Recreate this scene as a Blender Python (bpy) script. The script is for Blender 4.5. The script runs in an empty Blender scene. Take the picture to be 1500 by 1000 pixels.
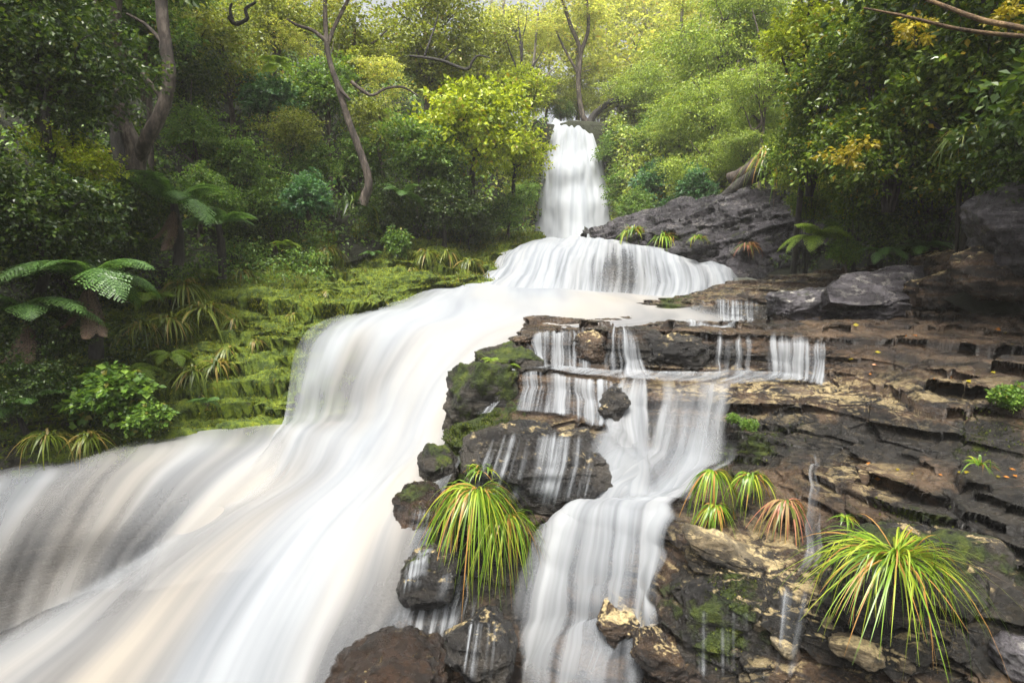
import bpy, math, random
import numpy as np
from mathutils import Vector
from mathutils.bvhtree import BVHTree

# ------------------------------------------------------------------ camera, sky, sun, exposure
SC = bpy.context.scene
COL = SC.collection
R = math.radians
FPX = 833.0
PITCH = math.atan(115 / FPX)
CAMZ = 4.0
cd = bpy.data.cameras.new('camera'); cam = bpy.data.objects.new('camera', cd); COL.objects.link(cam)
cd.sensor_width = 36.0; cd.lens = FPX * 36 / 1500; cd.clip_end = 600; cd.clip_start = 0.05
cam.location = (0, 0, CAMZ); cam.rotation_euler = (math.pi / 2 - PITCH, 0, 0)
SC.camera = cam

SUN_EL, SUN_AZ = R(66), R(-165)
w = bpy.data.worlds.new('World'); SC.world = w; w.use_nodes = True
nt = w.node_tree; nt.nodes.clear()
sky = nt.nodes.new('ShaderNodeTexSky'); sky.sky_type = 'NISHITA'; sky.sun_disc = False
sky.sun_elevation = SUN_EL; sky.sun_rotation = SUN_AZ; sky.dust_density = 10; sky.air_density = 1.0; sky.ozone_density = 1.0
hs = nt.nodes.new('ShaderNodeHueSaturation'); hs.inputs['Saturation'].default_value = 0.28
bg = nt.nodes.new('ShaderNodeBackground'); bg.inputs['Strength'].default_value = 0.135
wo = nt.nodes.new('ShaderNodeOutputWorld')
nt.links.new(sky.outputs[0], hs.inputs['Color']); nt.links.new(hs.outputs[0], bg.inputs[0]); nt.links.new(bg.outputs[0], wo.inputs[0])
sl = bpy.data.lights.new('sun', 'SUN'); sun = bpy.data.objects.new('sun', sl); COL.objects.link(sun)
sl.energy = 2.3; sl.angle = R(16); sl.color = (1.0, 0.95, 0.86)
sun.rotation_euler = (-(math.pi / 2 - SUN_EL), 0, -SUN_AZ); sun.location = (0, 0, 30)
SC.view_settings.view_transform = 'Standard'; SC.view_settings.look = 'None'
SC.view_settings.exposure = 1.2; SC.view_settings.gamma = 1.0
SC.render.engine = 'CYCLES'
cy = SC.cycles
cy.use_denoising = True
cy.max_bounces = 7; cy.diffuse_bounces = 3; cy.glossy_bounces = 2; cy.transmission_bounces = 4
cy.transparent_max_bounces = 24; cy.volume_bounces = 1; cy.caustics_reflective = False; cy.caustics_refractive = False

# ------------------------------------------------------------------ helpers
CP, SP = math.cos(PITCH), math.sin(PITCH)
def P(px, py, d):
    """world point seen at photo position (px, py), d metres in front of the viewpoint"""
    v = -(py - 500) / FPX
    k = d / (CP + v * SP)
    return np.array([(px - 750) / FPX * k, d, CAMZ + (-SP + v * CP) * k])
def PX(p):
    p = np.asarray(p, float); y = p[..., 1]; z = p[..., 2] - CAMZ
    f = y * CP - z * SP; u = y * SP + z * CP
    return np.stack([750 + FPX * p[..., 0] / f, 500 - FPX * u / f], -1)
def MPP(d):
    return d / FPX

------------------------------

Count how many lines above contain the word "scene". Reply with the number alone.

» Finished task: 2